I’ve come back to Marilynne Robinson’s When I Was a Child I Read Books. When the book arrived, I opened it to the title essay (actually entitled “When I Was a Child”), which begins on page 85, about halfway through. When I got to the end, I took up John Carey’s The Intellectuals and the Masses, which I finished last week. By Thanksgiving, I had consumed more food for thought than my up-in-the-air housekeeping could handle. It wasn’t until this morning that the prospect of further intake did not oppress my cogitive digestion. So I resumed Robinson, at the beginning.

Why am I telling you this? Because it’s the only way I can begin to make sense of the deep concord that I sense between Robinson and Carey — or, perhaps, that I project upon them. They don’t write about the same things, and they don’t score the same points, or even the same kind of points. And yet they strike me as writers exploring two phases of the same argument. It’s an important argument against modernism. Both are aware that objecting to modernism in this day and age makes the objector look either stupid or reactionary or both. But they are not making the kind of argument that was attempted when modernism was new, exciting, and unknown. They’re not alarmed by the modernist dismissal of the classical rules of harmony. The only thing that alarms them is that so many smart people appear to be unaware that modernism is an elitist stinkbomb, largely intended to repel the uninitiated, and to convince them of their ineligibility to participate in cultural deliberations.

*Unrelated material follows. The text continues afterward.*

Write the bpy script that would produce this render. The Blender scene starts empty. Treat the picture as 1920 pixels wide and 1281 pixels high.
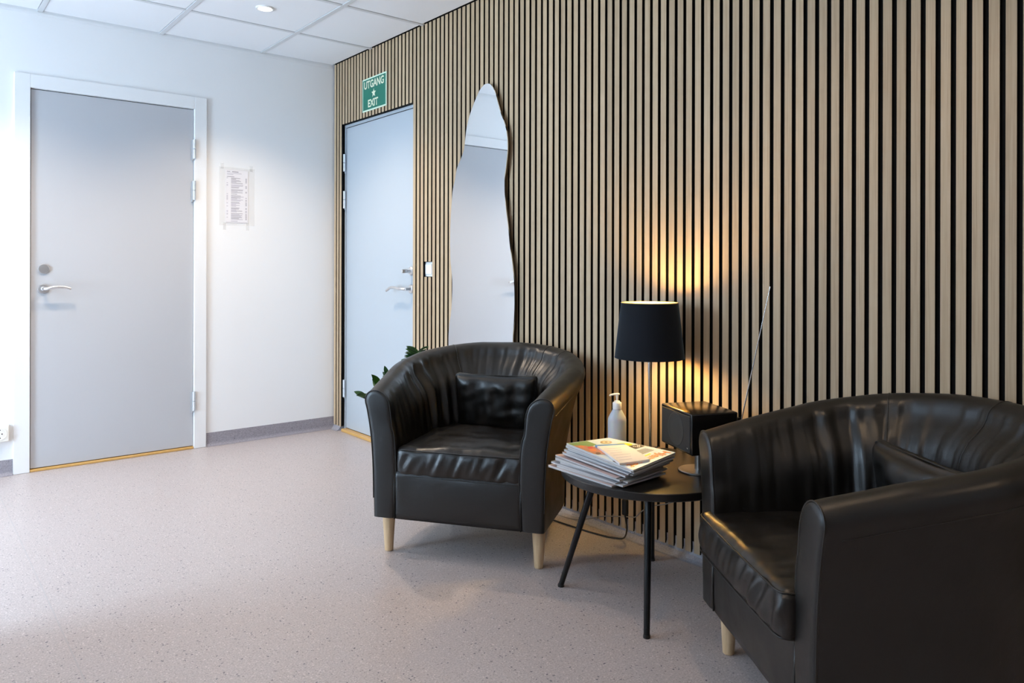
import bpy, bmesh, math, random
from math import sin, cos, pi, radians, sqrt
from mathutils import Vector, Matrix, noise

random.seed(7)
SC = bpy.context.scene
COL = SC.collection

# ------------------------------------------------------------------ camera, world, light, exposure
cam_d = bpy.data.cameras.new('camera')
cam = bpy.data.objects.new('camera', cam_d)
COL.objects.link(cam)
YAW, ROLL = 0.68877, 0.00227
fw = Vector((sin(YAW), cos(YAW), 0)); rt = Vector((cos(YAW), -sin(YAW), 0)); up = Vector((0, 0, 1))
Rr = rt * cos(ROLL) + up * sin(ROLL); Uu = -rt * sin(ROLL) + up * cos(ROLL)
cam.matrix_world = Matrix(((Rr.x, Uu.x, -fw.x, -2.32801), (Rr.y, Uu.y, -fw.y, -4.76066),
                           (Rr.z, Uu.z, -fw.z, 1.10591), (0, 0, 0, 1)))
cam_d.sensor_width = 36.0
cam_d.lens = 36.0 * 1403.589 / 1915.0
cam_d.shift_y = -(640.5 - 501.917) / 1920.0          # view-camera shift keeps verticals upright
cam_d.clip_start = 0.02
SC.camera = cam

SC.view_settings.view_transform = 'Standard'
SC.view_settings.look = 'None'
SC.view_settings.exposure = 0.10
SC.view_settings.gamma = 1.0
SC.view_settings.use_curve_mapping = False
SC.cycles.max_bounces = 10
SC.cycles.diffuse_bounces = 6
SC.cycles.glossy_bounces = 5
SC.cycles.transparent_max_bounces = 12
SC.cycles.sample_clamp_indirect = 6.0
SC.cycles.caustics_reflective = False
SC.cycles.caustics_refractive = False
SC.cycles.use_denoising = True

SKY_COL, SKY_STR = (0.58, 0.785, 1.0), 29.5
LAMP_COL = (1.0, 0.80, 0.60)
LAMP_W, LAMP_W_NEAR = 74.0, 17.0
LAMP_COL_NEAR = (1.0, 0.70, 0.42)
BULB_COL, BULB_STRENGTH = (1.0, .68, .23), 225.0      # warm dim bulb of the table lamp
H = 2.485                    # ceiling height
WEST, SOUTH = -4.4, -7.0     # left wall plane, rear wall plane
W1 = (-1.85, -0.85, 0.06, 2.30)     # glazed door in the left wall  (y0, y1, z0, z1)
W2 = (-3.80, -3.38, 0.95, 2.05)    # smaller window further along that wall

wd = bpy.data.worlds.new('sky'); SC.world = wd
wd.use_nodes = True
bg = wd.node_tree.nodes['Background']
bg.inputs[0].default_value = (*SKY_COL, 1); bg.inputs[1].default_value = SKY_STR

def portal(name, y0, y1, z0, z1):
    l = bpy.data.lights.new(name, 'AREA'); l.shape = 'RECTANGLE'
    l.size = z1 - z0; l.size_y = y1 - y0
    l.cycles.is_portal = True
    o = bpy.data.objects.new(name, l); COL.objects.link(o)
    o.location = (WEST - 0.16, (y0 + y1) / 2, (z0 + z1) / 2)
    o.rotation_euler = (0, radians(-90), 0)      # faces +X, into the room
    return o
portal('sky_portal', *W1)
portal('sky_portal', *W2)

# ------------------------------------------------------------------ materials
def mat(name, col=(.5, .5, .5), rough=.5, metal=0.0, spec=.5, **kw):
    m = bpy.data.materials.new(name); m.use_nodes = True
    b = m.node_tree.nodes['Principled BSDF']
    b.inputs['Base Color'].default_value = (*col, 1)
    b.inputs['Roughness'].default_value = rough
    b.inputs['Metallic'].default_value = metal
    b.inputs['Specular IOR Level'].default_value = spec
    for k, v in kw.items():
        b.inputs[k].default_value = v
    m['b'] = 0
    return m

def nt(m):
    t = m.node_tree
    return t, t.nodes, t.links, t.nodes['Principled BSDF']

def node(t, typ, **kw):
    n = t.nodes.new(typ)
    for k, v in kw.items():
        if k in n.inputs.keys():
            n.inputs[k].default_value = v
        else:
            setattr(n, k, v)
    return n

def ramp(t, stops):
    r = t.nodes.new('ShaderNodeValToRGB')
    e = r.color_ramp.elements
    while len(e) < len(stops): e.new(0.5)
    for i, (p, c) in enumerate(stops):
        e[i].position = p; e[i].color = (*c, 1) if len(c) == 3 else c
    return r

def noise_bump(m, scale, strength, dist=.002, detail=4, coord='Object'):
    t, N, L, b = nt(m)
    tc = node(t, 'ShaderNodeTexCoord'); n = node(t, 'ShaderNodeTexNoise', Scale=scale, Detail=detail)
    L.new(tc.outputs[coord], n.inputs['Vector'])
    bp = node(t, 'ShaderNodeBump', Strength=strength, Distance=dist)
    L.new(n.outputs[0], bp.inputs['Height']); L.new(bp.outputs[0], b.inputs['Normal'])
    return n

M = {}
M['paint'] = mat('white_wall_paint', (.84, .84, .84), .62, spec=.3); noise_bump(M['paint'], 260, .05)
M['trim'] = mat('white_gloss_trim', (.83, .83, .83), .32)
M['tile'] = mat('ceiling_tile_white', (.86, .87, .89), .9, spec=.1); noise_bump(M['tile'], 500, .12, .001)
M['bar'] = mat('ceiling_bar_enamel', (.66, .67, .68), .45)
M['door'] = mat('grey_door_laminate', (.50, .505, .525), .38); noise_bump(M['door'], 400, .03)
M['door2'] = mat('pale_blue_door_paint', (.45, .50, .545), .40); noise_bump(M['door2'], 400, .03)
M['black'] = mat('black_fibreboard', (.006, .006, .006), .85, spec=.15)
M['gap'] = mat('dark_gap', (.01, .01, .011), .9)
M['threshold'] = mat('lacquered_oak_threshold', (.62, .36, .11), .35)
M['chrome'] = mat('polished_steel', (.72, .72, .73), .16, 1.0)
M['satin'] = mat('satin_steel', (.74, .74, .75), .38, 1.0)
M['zinc'] = mat('zinc_hinge', (.72, .76, .80), .36, .7)
M['mirror'] = mat('mirror_silver', (.93, .94, .94), .0, 1.0)
M['ply'] = mat('mirror_backing_board', (.10, .07, .04), .6)
M['plastic'] = mat('white_plastic', (.84, .84, .83), .30)
M['cream'] = mat('cream_plastic', (.84, .80, .72), .35)
M['dark'] = mat('dark_holes', (.03, .03, .03), .6)
M['blackmetal'] = mat('black_powder_coat', (.005, .0055, .0065), .24, spec=.35)
M['tabletop'] = mat('black_table_laminate', (.007, .0065, .006), .30); noise_bump(M['tabletop'], 300, .04)
M['spk'] = mat('black_satin_cabinet', (.006, .006, .006), .20)
M['grille'] = mat('black_speaker_cloth', (.006, .008, .010), .75)
M['alu'] = mat('brushed_aluminium', (.55, .54, .53), .38, 1.0)
M['shade'] = mat('black_velvet_shade', (.006, .008, .012), .8, spec=.2)
b = M['shade'].node_tree.nodes['Principled BSDF']
b.inputs['Sheen Weight'].default_value = .35; b.inputs['Sheen Tint'].default_value = (.25, .45, .7, 1); b.inputs['Sheen Roughness'].default_value = .35
M['gold'] = mat('gold_shade_lining', (.85, .58, .22), .45, .3)
M['bottle'] = mat('milky_plastic_bottle', (.52, .55, .62), .35)
b = M['bottle'].node_tree.nodes['Principled BSDF']
b.inputs['Subsurface Weight'].default_value = .4; b.inputs['Subsurface Scale'].default_value = .02
M['cord'] = mat('black_rubber_cord', (.01, .01, .01), .5)
M['greycord'] = mat('grey_cord', (.22, .21, .20), .5)
M['sign_g'] = mat('green_sign', (.005, .165, .105), .4)
M['sign_w'] = mat('cream_luminous_print', (.75, .78, .58), .5)
M['sign_e'] = mat('pale_green_border', (.66, .82, .66), .5)
M['paper'] = mat('white_paper', (.80, .78, .80), .7)
M['ink'] = mat('grey_print', (.36, .34, .37), .8)
M['ink2'] = mat('pale_print', (.50, .47, .52), .8)
M['pot'] = mat('grey_plant_pot', (.22, .22, .23), .5)
M['soil'] = mat('potting_soil', (.03, .02, .013), .95)
M['stem'] = mat('green_stem', (.10, .20, .05), .45)

# emission materials: lit downlight lens and bulb
def emis(name, col, s):
    m = bpy.data.materials.new(name); m.use_nodes = True
    t = m.node_tree; t.nodes.clear()
    o = t.nodes.new('ShaderNodeOutputMaterial'); e = t.nodes.new('ShaderNodeEmission')
    e.inputs[0].default_value = (*col, 1); e.inputs[1].default_value = s
    t.links.new(e.outputs[0], o.inputs[0]); return m
M['lens'] = emis('lit_downlight_lens', (1, .93, .84), 14)
M['bulb'] = emis('lit_bulb', BULB_COL, BULB_STRENGTH)

def clear_mat(name, col, alpha, rough):
    m = mat(name, col, rough); t, N, L, b = nt(m)
    tr = node(t, 'ShaderNodeBsdfTransparent'); mx = node(t, 'ShaderNodeMixShader', Fac=alpha)
    L.new(tr.outputs[0], mx.inputs[1]); L.new(b.outputs[0], mx.inputs[2])
    L.new(mx.outputs[0], N['Material Output'].inputs[0]); return m
M['sleeve'] = clear_mat('clear_plastic_sleeve', (.84, .82, .80), .14, .2)
M['tape'] = clear_mat('clear_tape', (.82, .80, .78), .14, .3)
M['glass'] = clear_mat('window_glass', (.9, .95, .95), .06, .02)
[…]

This is not to say that everything created under the aegis of the modernism aesthetic is depraved or worthless. Some artists can’t help creating beauty no matter what intellectual program they’ve subscribed to. Rothko and Twombly, Pollock and Still all discovered paths to the beauty of brooding. But it remains slightly improper to talk about the beauty of their work. Say anything but that! Modernism is supposed to be rebarbative, or at least to make you think. (This intellectual emphasis on the unpleasant, I see now clearly, is the only way that so-called conceptual art could ever be considered as art.) But the modernist aesthetic is not exciting anymore; its function as a means of oppression is only too familiar. We have seen the end of modernism’s rainbow, and instead of a pot of gold we find the black hole of Mein Kampf. (Carey’s most bracing pages, at the finale of The Intellectuals and the Masses, insist that we regard Hitler as a full-fledged modernist. However corny the pictorialism of his “art,” his political ideas were austere.) Perhaps there is an alternative understanding, having nothing to do with modernism, that explains, say, the success of Cézanne or Klee. And if there is, I’ll bet that it depends on perceptions of sheer beauty.

It would probably be more accurate to regard modernism as an anaesthetic, a deadener of feeling. At this point in my entry, I’m aware, I ought to regurgitate the passages in Carey (and in Robinson) that support the assertion that I have just made. But I should prefer to leave it stark, “obviously” wrong-headed. Irritating readers into examining their feelings about modernism — not their thoughts, but their feelings — might be the only way of snapping them out of the trance of modernism hegemony.

Modernism began as affliction of the arts. Then, having wasted that host, it moved to politics, provoking totalitarian regimes and a Cold War that corrupted the political vitality of both contenders. Now it rules from the folly of free-market economics. Its devastations in all three fields share an identical contempt for individual human variety. Its undying objective is the reduction of the multitude of egos in the world to a bestial, undifferentiated mass. But while this objective can bring about unimaginable harm, it can never succeed.

It will be objected that my preference for feeling over thought is anti-intellectual. In the narrow sense of John Carey’s title, I am indeed anti-intellectual. I should prefer, however, to declare that what I’m opposed to is ideology, the imposition of systematic constraints upon the lively human mind. I should like to reclaim the notion of the “intellectual” for the working of happier minds.